» Exercise objective:
Begin with the first line below and retype each line exactly through the line containing "SC.camera = cam". Any pictures are to be left out.

» Dataset content:
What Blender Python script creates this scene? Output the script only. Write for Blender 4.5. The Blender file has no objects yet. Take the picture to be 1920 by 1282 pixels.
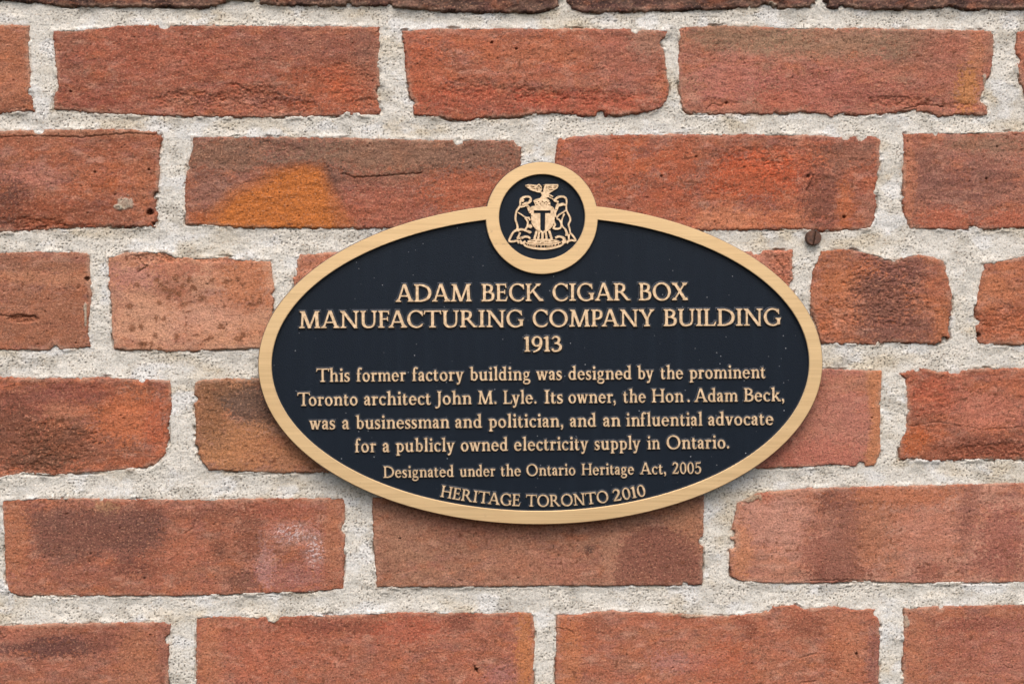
import bpy, math, random
import numpy as np
from mathutils import Vector
from mathutils.geometry import delaunay_2d_cdt

# ------------------------------------------------------------------ camera, light, exposure
SC = bpy.context.scene
COL = SC.collection
Z0 = 1.60                      # height of the picture centre on the wall
PXM = 0.00034                  # metres on the wall per photograph pixel (at the centre)
DIST = 1.15
FPX = DIST / PXM
YAW = math.radians(3.6)
FWD = np.array([math.sin(YAW), math.cos(YAW), 0.0])
RGT = np.array([math.cos(YAW), -math.sin(YAW), 0.0])
CAMP = np.array([0.0, 0.0, Z0]) - DIST * FWD

cam_d = bpy.data.cameras.new('camera')
cam = bpy.data.objects.new('camera', cam_d)
COL.objects.link(cam)
cam.location = CAMP.tolist()
cam.rotation_euler = (math.radians(90), 0, -YAW)
cam_d.sensor_width = 36.0
cam_d.lens = 36.0 * FPX / 1920.0
cam_d.clip_start = 0.02
cam_d.clip_end = 200.0
SC.camera = cam

SUN_EL, SUN_AZ = 52.0, 3.0     # azimuth measured from straight out of the wall, positive to the right
world = bpy.data.worlds.new('World')
SC.world = world
world.use_nodes = True
wn = world.node_tree.nodes
wl = world.node_tree.links
sky = wn.new('ShaderNodeTexSky')
sky.sky_type = 'NISHITA'
sky.sun_disc = False
sky.sun_elevation = math.radians(SUN_EL)
sky.sun_rotation = math.radians(180.0 - SUN_AZ)
sky.air_density = 1.0
sky.dust_density = 3.5
sky.ozone_density = 1.0
wl.new(sky.outputs[0], wn['Background'].inputs[0])
wn['Background'].inputs[1].default_value = 0.15

sun_d = bpy.data.lights.new('sun', 'SUN')
sun_d.energy = 1.0
sun_d.angle = math.radians(38)
sun_d.color = (1.0, 0.962, 0.90)
sun = bpy.data.objects.new('sun', sun_d)
COL.objects.link(sun)
_el, _az = math.radians(SUN_EL), math.radians(SUN_AZ)
_to = Vector((math.cos(_el) * math.sin(_az), -math.cos(_el) * math.cos(_az), math.sin(_el)))
sun.rotation_euler = _to.to_track_quat('Z', 'Y').to_euler()
sun.location = (0, -3, 6)

VS = SC.view_settings
SC.display_settings.display_device = 'sRGB'
VS.view_transform = 'Standard'
VS.look = 'None'
VS.gamma = 1.0
VS.use_curve_mapping = False
VS.exposure = 0.90

# ------------------------------------------------------------------ helpers
def wallpt(px, py, y=0.0):
    """the point of the plane at depth y seen at a photograph pixel -> world x, z"""
    px = np.asarray(px, float); py = np.asarray(py, float)
    a = (px - 960.0) / FPX; b = (641.0 - py) / FPX
    dx = FWD[0] + RGT[0] * a; dy = FWD[1] + RGT[1] * a; dz = b
    t = (y - CAMP[1]) / dy
    return CAMP[0] + dx * t, CAMP[2] + dz * t

def W(pts, y=0.0):
    p = np.asarray(pts, float)
    x, z = wallpt(p[:, 0], p[:, 1], y)
    return np.stack([x * 1000, (z - Z0) * 1000], 1)      # millimetres on the wall

def lin(c):
    c = np.asarray(c, float) / 255.0
    return np.where(c <= 0.04045, c / 12.92, ((c + 0.055) / 1.055) ** 2.4)

def sstep(a, b, x):
    t = np.clip((x - a) / (b - a), 0, 1)
    return t * t * (3 - 2 * t)

_rs = np.random.RandomState(7)
_perm = np.concatenate([_rs.permutation(512)] * 2)
_ang = _rs.rand(512) * 2 * np.pi
_gx, _gy = np.cos(_ang), np.sin(_ang)

def perlin(x, y, seed=0):
    x = x + seed * 37.17; y = y + seed * 91.73
    xi = np.floor(x).astype(int); yi = np.floor(y).astype(int)
    xf = x - xi; yf = y - yi
    u = xf * xf * xf * (xf * (xf * 6 - 15) + 10); v = yf * yf * yf * (yf * (yf * 6 - 15) + 10)
    def g(ix, iy, dx, dy):
        h = _perm[_perm[ix & 511] + (iy & 511)] & 511
        return _gx[h] * dx + _gy[h] * dy
    a = g(xi, yi, xf, yf); b = g(xi + 1, yi, xf - 1, yf)
    c = g(xi, yi + 1, xf, yf - 1); d = g(xi + 1, yi + 1, xf - 1, yf - 1)
    return 1.5 * ((a + u * (b - a)) + v * ((c + u * (d - c)) - (a + u * (b - a))))

def fbm(x, y, octs=3, seed=0, gain=0.5):
    s = 0; a = 1.0; n = 0
    for o in range(octs):
        s = s + a * perlin(x * 2 ** o, y * 2 ** o, seed + o * 5)
        n += a; a *= gain
    return s / n * 1.35

def sdf(poly, X, Z):
    """signed distance to a polygon, positive inside"""
    d2 = np.full(X.shape, 1e12); ins = np.zeros(X.shape, bool)
    n = len(poly)
    for i in range(n):
        ax, ay = poly[i]; bx, by = poly[(i + 1) % n]
        ex, ey = bx - ax, by - ay
        L = ex * ex + ey * ey + 1e-12
        t = np.clip(((X - ax) * ex + (Z - ay) * ey) / L, 0, 1)
        d2 = np.minimum(d2, (X - ax - ex * t) ** 2 + (Z - ay - ey * t) ** 2)
        if ay != by:
            c = (ay > Z) != (by > Z)
            ins ^= c & (X < ax + ex * (Z - ay) / ey)
    d = np.sqrt(d2)
    return np.where(ins, d, -d)

def seg_dist(pts, X, Z):
    d2 = np.full(X.shape, 1e12)
    for (ax, ay), (bx, by) in zip(pts[:-1], pts[1:]):
        ex, ey = bx - ax, by - ay
        t = np.clip(((X - ax) * ex + (Z - ay) * ey) / (ex * ex + ey * ey + 1e-12), 0, 1)
        d2 = np.minimum(d2, (X - ax - ex * t) ** 2 + (Z - ay - ey * t) ** 2)
    return np.sqrt(d2)

def np_mesh(name, co, quads, mats, parent=None, col=None, mat_idx=None, smooth=True, tris=False):
    k = 3 if tris else 4
    me = bpy.data.meshes.new(name)
    me.vertices.add(len(co)); me.vertices.foreach_set('co', np.asarray(co, np.float32).ravel())
    q = np.asarray(quads, np.int32)
    me.loops.add(q.size); me.loops.foreach_set('vertex_index', q.ravel())
    me.polygons.add(len(q)); me.polygons.foreach_set('loop_start', np.arange(0, q.size, k, dtype=np.int32))
    if mat_idx is not None:
        me.polygons.foreach_set('material_index', np.asarray(mat_idx, np.int32))
    me.polygons.foreach_set('use_smooth', np.full(len(q), smooth))
    me.update(calc_edges=True)
    if col is not None:
        at = me.color_attributes.new('tint', 'FLOAT_COLOR', 'POINT')
        c4 = np.ones((len(co), 4), np.float32); c4[:, :3] = col
        at.data.foreach_set('color', c4.ravel())
    for m in mats: me.materials.append(m)
    o = bpy.data.objects.new(name, me)
    COL.objects.link(o)
    if parent is not None: o.parent = parent
    return o

def thing(name, label, cat):
    o = bpy.data.objects.new(name, None)
    o.empty_display_size = 0.05
    COL.objects.link(o)
    o['label'] = label; o['category'] = cat
    return o

# ------------------------------------------------------------------ materials
def new_mat(name):
    m = bpy.data.materials.new(name); m.use_nodes = True
    nt = m.node_tree
    return m, nt, nt.nodes, nt.links, nt.nodes['Principled BSDF']

def noise(nt, vec, scale, detail=3, rough=0.6):
    n = nt.nodes.new('ShaderNodeTexNoise'); n.inputs['Scale'].default_value = scale
    n.inputs['Detail'].default_value = detail; n.inputs['Roughness'].default_value = rough
    nt.links.new(vec, n.inputs['Vector'])
    return n.outputs['Fac']

def ramp(nt, fac, lo, hi, a, b):
    r = nt.nodes.new('ShaderNodeMapRange')
    for k, v in zip(('From Min', 'From Max', 'To Min', 'To Max'), (lo, hi, a, b)): r.inputs[k].default_value = v
    nt.links.new(fac, r.inputs['Value'])
    return r.outputs['Result']

def mul(nt, col, fac):
    v = nt.nodes.new('ShaderNodeVectorMath'); v.operation = 'SCALE'
    nt.links.new(col, v.inputs[0]); nt.links.new(fac, v.inputs['Scale'])
    return v.outputs[0]

def mix(nt, fac, a, b):
    x = nt.nodes.new('ShaderNodeMix'); x.data_type = 'RGBA'
    nt.links.new(fac, x.inputs[0])
    for s, v in ((x.inputs[6], a), (x.inputs[7], b)):
        if isinstance(v, tuple): s.default_value = (*v, 1)
        else: nt.links.new(v, s)
    return x.outputs[2]

def bump(nt, h, strength, dist, nrm=None):
    b = nt.nodes.new('ShaderNodeBump'); b.inputs['Strength'].default_value = strength
    b.inputs['Distance'].default_value = dist
    nt.links.new(h, b.inputs['Height'])
    if nrm is not None: nt.links.new(nrm, b.inputs['Normal'])
    return b.outputs[0]

def objvec(nt, sc=(1, 1, 1)):
    t = nt.nodes.new('ShaderNodeTexCoord'); mp = nt.nodes.new('ShaderNodeMapping')
    mp.inputs['Scale'].default_value = sc
    nt.links.new(t.outputs['Object'], mp.inputs['Vector'])
    return mp.outputs[0]

def grain_mat(name, sc, amp, bstr, bdist, rough):
    m, nt, N, L, P = new_mat(name)
    v = objvec(nt)
    at = N.new('ShaderNodeAttribute'); at.attribute_name = 'tint'
    f1 = noise(nt, v, sc, 4, 0.7)
    L.new(mul(nt, at.outputs['Color'], ramp(nt, f1, 0.28, 0.72, 1 - amp, 1 + amp)), P.inputs['Base Color'])
    P.inputs['Roughness'].default_value = rough
    P.inputs['Specular IOR Level'].default_value = 0.25
    L.new(bump(nt, f1, bstr, bdist), P.inputs['Normal'])
    return m

M_BRICK = grain_mat('brick', 1000, 0.42, 0.75, 0.0009, 0.88)
M_DARK = grain_mat('dark_brick', 700, 0.40, 0.8, 0.0012, 0.85)
M_MORTAR = grain_mat('mortar', 850, 0.24, 0.6, 0.0009, 0.95)

def brass_mat():
    m, nt, N, L, P = new_mat('brushed_brass')
    v = objvec(nt, (14, 14, 900)); v2 = objvec(nt)
    f = noise(nt, v, 1.0, 4, 0.65); g = noise(nt, v2, 300, 3); k = noise(nt, v2, 26, 3)
    c = mix(nt, ramp(nt, f, 0.3, 0.7, 0, 1), (0.52, 0.355, 0.180), (0.64, 0.45, 0.238))
    c = mix(nt, ramp(nt, k, 0.42, 0.75, 0, 0.35), c, (0.52, 0.32, 0.15))
    c = mix(nt, ramp(nt, g, 0.66, 0.76, 0, 0.45), c, (0.33, 0.22, 0.13))
    L.new(c, P.inputs['Base Color'])
    P.inputs['Metallic'].default_value = 0.7
    L.new(ramp(nt, f, 0.3, 0.7, 0.42, 0.58), P.inputs['Roughness'])
    L.new(bump(nt, f, 0.18, 0.0003), P.inputs['Normal'])
    return m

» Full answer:
What Blender Python script creates this scene? Output the script only. Write for Blender 4.5. The Blender file has no objects yet. Take the picture to be 1920 by 1282 pixels.
import bpy, math, random
import numpy as np
from mathutils import Vector
from mathutils.geometry import delaunay_2d_cdt

# ------------------------------------------------------------------ camera, light, exposure
SC = bpy.context.scene
COL = SC.collection
Z0 = 1.60                      # height of the picture centre on the wall
PXM = 0.00034                  # metres on the wall per photograph pixel (at the centre)
DIST = 1.15
FPX = DIST / PXM
YAW = math.radians(3.6)
FWD = np.array([math.sin(YAW), math.cos(YAW), 0.0])
RGT = np.array([math.cos(YAW), -math.sin(YAW), 0.0])
CAMP = np.array([0.0, 0.0, Z0]) - DIST * FWD

cam_d = bpy.data.cameras.new('camera')
cam = bpy.data.objects.new('camera', cam_d)
COL.objects.link(cam)
cam.location = CAMP.tolist()
cam.rotation_euler = (math.radians(90), 0, -YAW)
cam_d.sensor_width = 36.0
cam_d.lens = 36.0 * FPX / 1920.0
cam_d.clip_start = 0.02
cam_d.clip_end = 200.0
SC.camera = cam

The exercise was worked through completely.